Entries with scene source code
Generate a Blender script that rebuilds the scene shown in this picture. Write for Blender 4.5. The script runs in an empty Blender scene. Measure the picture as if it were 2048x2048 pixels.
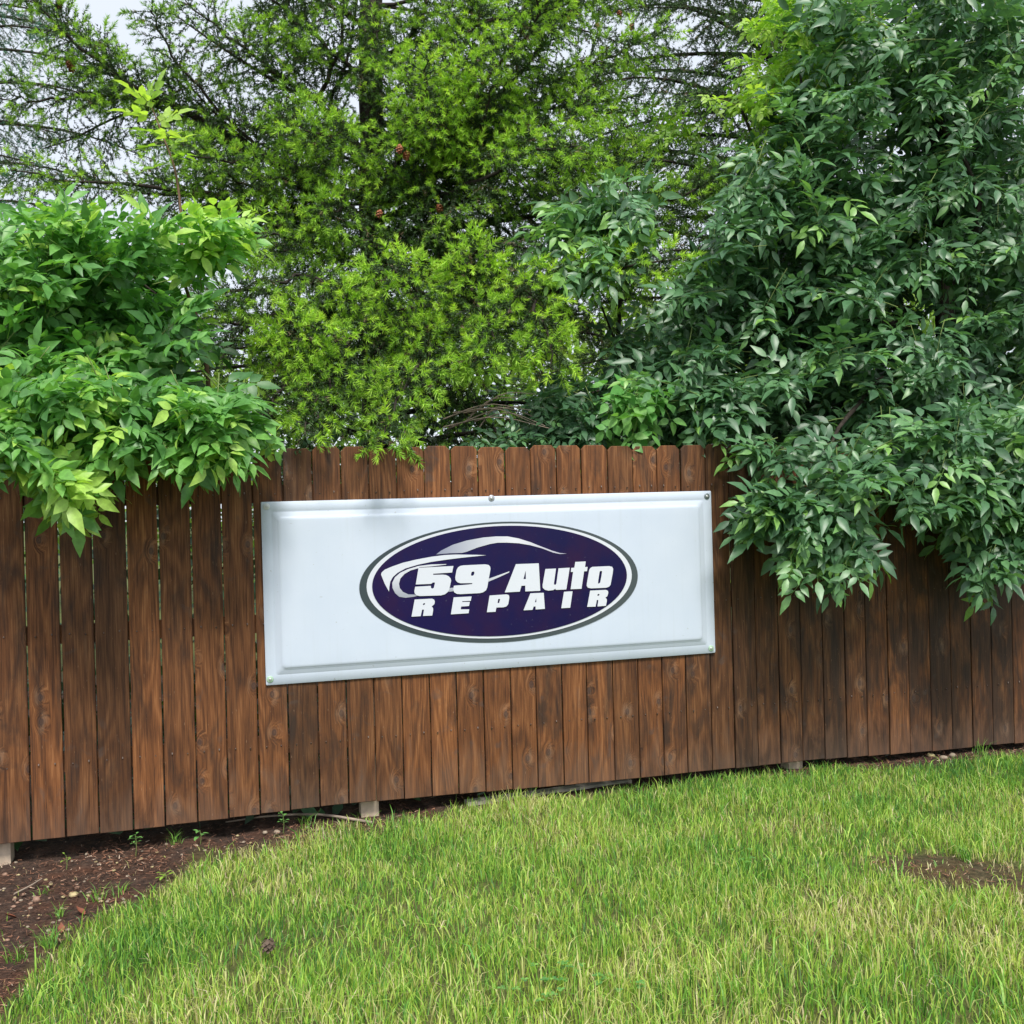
import bpy, math, random
import numpy as np
from mathutils import Matrix, Vector

rng = np.random.default_rng(7)
random.seed(7)
R = math.radians
S = bpy.context.scene
COL = S.collection

# ------------------------------------------------------------------ camera
CAM = np.array([0.0, 0.0, 1.54])
ROLL = R(1.45)
cr, sr = math.cos(ROLL), math.sin(ROLL)
cam_d = bpy.data.cameras.new('camera')
cam_d.sensor_width = 36; cam_d.lens = 36; cam_d.clip_start = 0.05; cam_d.clip_end = 600
cam = bpy.data.objects.new('camera', cam_d); COL.objects.link(cam)
cam.matrix_world = Matrix(((cr, sr, 0, 0), (0, 0, -1, 0), (-sr, cr, 0, CAM[2]), (0, 0, 0, 1)))
S.camera = cam

# ------------------------------------------------------------------ light
SUN_FROM = Vector((0.12, -0.68, 1.0)).normalized()
world = bpy.data.worlds.new('World'); S.world = world; world.use_nodes = True
wt = world.node_tree; wt.nodes.clear()
wo = wt.nodes.new('ShaderNodeOutputWorld'); bg = wt.nodes.new('ShaderNodeBackground')
sky = wt.nodes.new('ShaderNodeTexSky'); sky.sky_type = 'NISHITA'; sky.sun_disc = False
sky.sun_elevation = math.asin(SUN_FROM.z); sky.sun_rotation = math.atan2(SUN_FROM.x, SUN_FROM.y) % (2*math.pi)
mx = wt.nodes.new('ShaderNodeMix'); mx.data_type = 'RGBA'
mx.inputs[0].default_value = 0.88
mx.inputs[7].default_value = (5.4, 5.75, 6.3, 1)          # thin even overcast
wt.links.new(sky.outputs[0], mx.inputs[6]); wt.links.new(mx.outputs[2], bg.inputs[0])
bg.inputs[1].default_value = 0.1
wt.links.new(bg.outputs[0], wo.inputs[0])
sl = bpy.data.lights.new('sun', 'SUN'); sl.energy = 2.6; sl.angle = R(16); sl.color = (1, .96, .89)
so = bpy.data.objects.new('sun', sl); COL.objects.link(so)
so.rotation_mode = 'QUATERNION'; so.rotation_quaternion = SUN_FROM.to_track_quat('Z', 'Y'); so.location = SUN_FROM*30
S.view_settings.view_transform = 'Standard'; S.view_settings.look = 'None'
S.view_settings.gamma = 1; S.view_settings.use_curve_mapping = False
S.view_settings.exposure = 0.8

# ------------------------------------------------------------------ measuring helpers (photo pixel -> place)
def ray(px, py):
    x = (px-1024)/2048; y = (1024-py)/2048
    return np.array([x*cr+y*sr, 1.0, -x*sr+y*cr])
def at(px, py, Y): return CAM + ray(px, py)*Y
FY, FT = 5.4, R(16)
fd = np.array([math.cos(FT), math.sin(FT), 0]); fn = np.array([math.sin(FT), -math.cos(FT), 0])
FO = np.array([0, FY, 0])
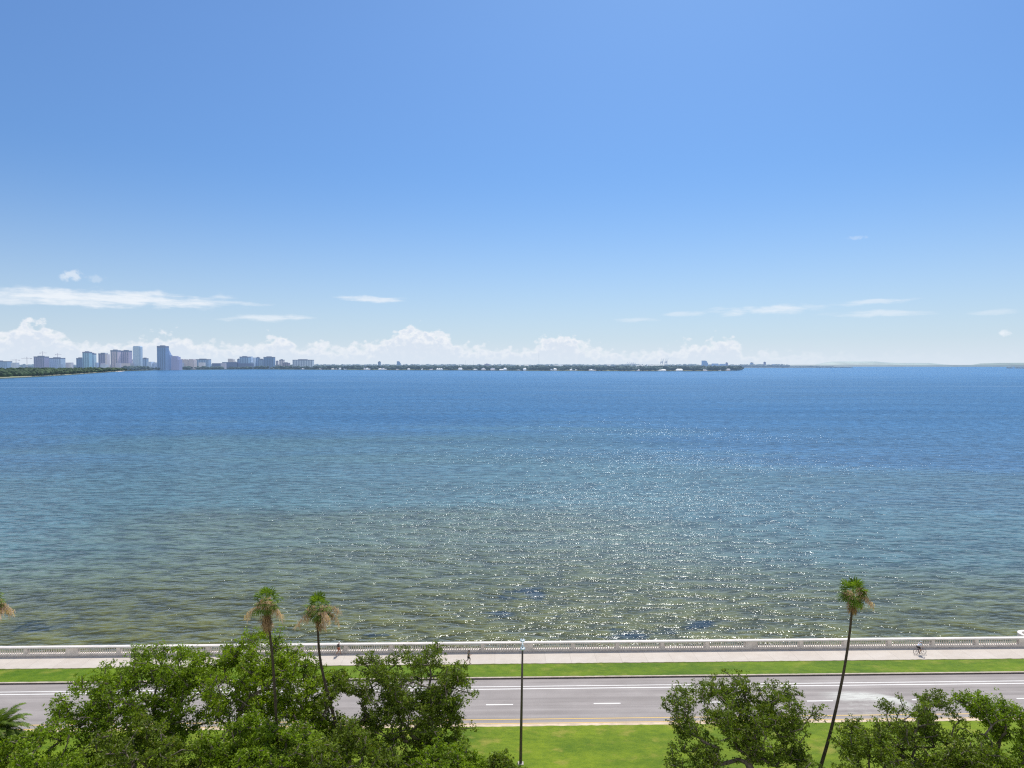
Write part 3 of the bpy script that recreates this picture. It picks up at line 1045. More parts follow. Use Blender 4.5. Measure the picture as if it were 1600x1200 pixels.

*What is asked*.
Reproduce the entries above word for word. Pictures stay out.

*Problem solution*.
Generate a Blender script that rebuilds the scene shown in this picture. Write for Blender 4.5. The script runs in an empty Blender scene. Measure the picture as if it were 2048x2048 pixels.
import bpy, math, random
import numpy as np
from mathutils import Matrix, Vector

rng = np.random.default_rng(7)
random.seed(7)
R = math.radians
S = bpy.context.scene
COL = S.collection

# ------------------------------------------------------------------ camera
CAM = np.array([0.0, 0.0, 1.54])
ROLL = R(1.45)
cr, sr = math.cos(ROLL), math.sin(ROLL)
cam_d = bpy.data.cameras.new('camera')
cam_d.sensor_width = 36; cam_d.lens = 36; cam_d.clip_start = 0.05; cam_d.clip_end = 600
cam = bpy.data.objects.new('camera', cam_d); COL.objects.link(cam)
cam.matrix_world = Matrix(((cr, sr, 0, 0), (0, 0, -1, 0), (-sr, cr, 0, CAM[2]), (0, 0, 0, 1)))
S.camera = cam

# ------------------------------------------------------------------ light
SUN_FROM = Vector((0.12, -0.68, 1.0)).normalized()
world = bpy.data.worlds.new('World'); S.world = world; world.use_nodes = True
wt = world.node_tree; wt.nodes.clear()
wo = wt.nodes.new('ShaderNodeOutputWorld'); bg = wt.nodes.new('ShaderNodeBackground')
sky = wt.nodes.new('ShaderNodeTexSky'); sky.sky_type = 'NISHITA'; sky.sun_disc = False
sky.sun_elevation = math.asin(SUN_FROM.z); sky.sun_rotation = math.atan2(SUN_FROM.x, SUN_FROM.y) % (2*math.pi)
mx = wt.nodes.new('ShaderNodeMix'); mx.data_type = 'RGBA'
mx.inputs[0].default_value = 0.88
mx.inputs[7].default_value = (5.4, 5.75, 6.3, 1)          # thin even overcast
wt.links.new(sky.outputs[0], mx.inputs[6]); wt.links.new(mx.outputs[2], bg.inputs[0])
bg.inputs[1].default_value = 0.1
wt.links.new(bg.outputs[0], wo.inputs[0])
sl = bpy.data.lights.new('sun', 'SUN'); sl.energy = 2.6; sl.angle = R(16); sl.color = (1, .96, .89)
so = bpy.data.objects.new('sun', sl); COL.objects.link(so)
so.rotation_mode = 'QUATERNION'; so.rotation_quaternion = SUN_FROM.to_track_quat('Z', 'Y'); so.location = SUN_FROM*30
S.view_settings.view_transform = 'Standard'; S.view_settings.look = 'None'
S.view_settings.gamma = 1; S.view_settings.use_curve_mapping = False
S.view_settings.exposure = 0.8

# ------------------------------------------------------------------ measuring helpers (photo pixel -> place)
def ray(px, py):
    x = (px-1024)/2048; y = (1024-py)/2048
    return np.array([x*cr+y*sr, 1.0, -x*sr+y*cr])
def at(px, py, Y): return CAM + ray(px, py)*Y
FY, FT = 5.4, R(16)
fd = np.array([math.cos(FT), math.sin(FT), 0]); fn = np.array([math.sin(FT), -math.cos(FT), 0])
FO = np.array([0, FY, 0])
Write part 3 of the bpy script that recreates this picture. It picks up at line 1045. More parts follow. Use Blender 4.5. Measure the picture as if it were 1600x1200 pixels.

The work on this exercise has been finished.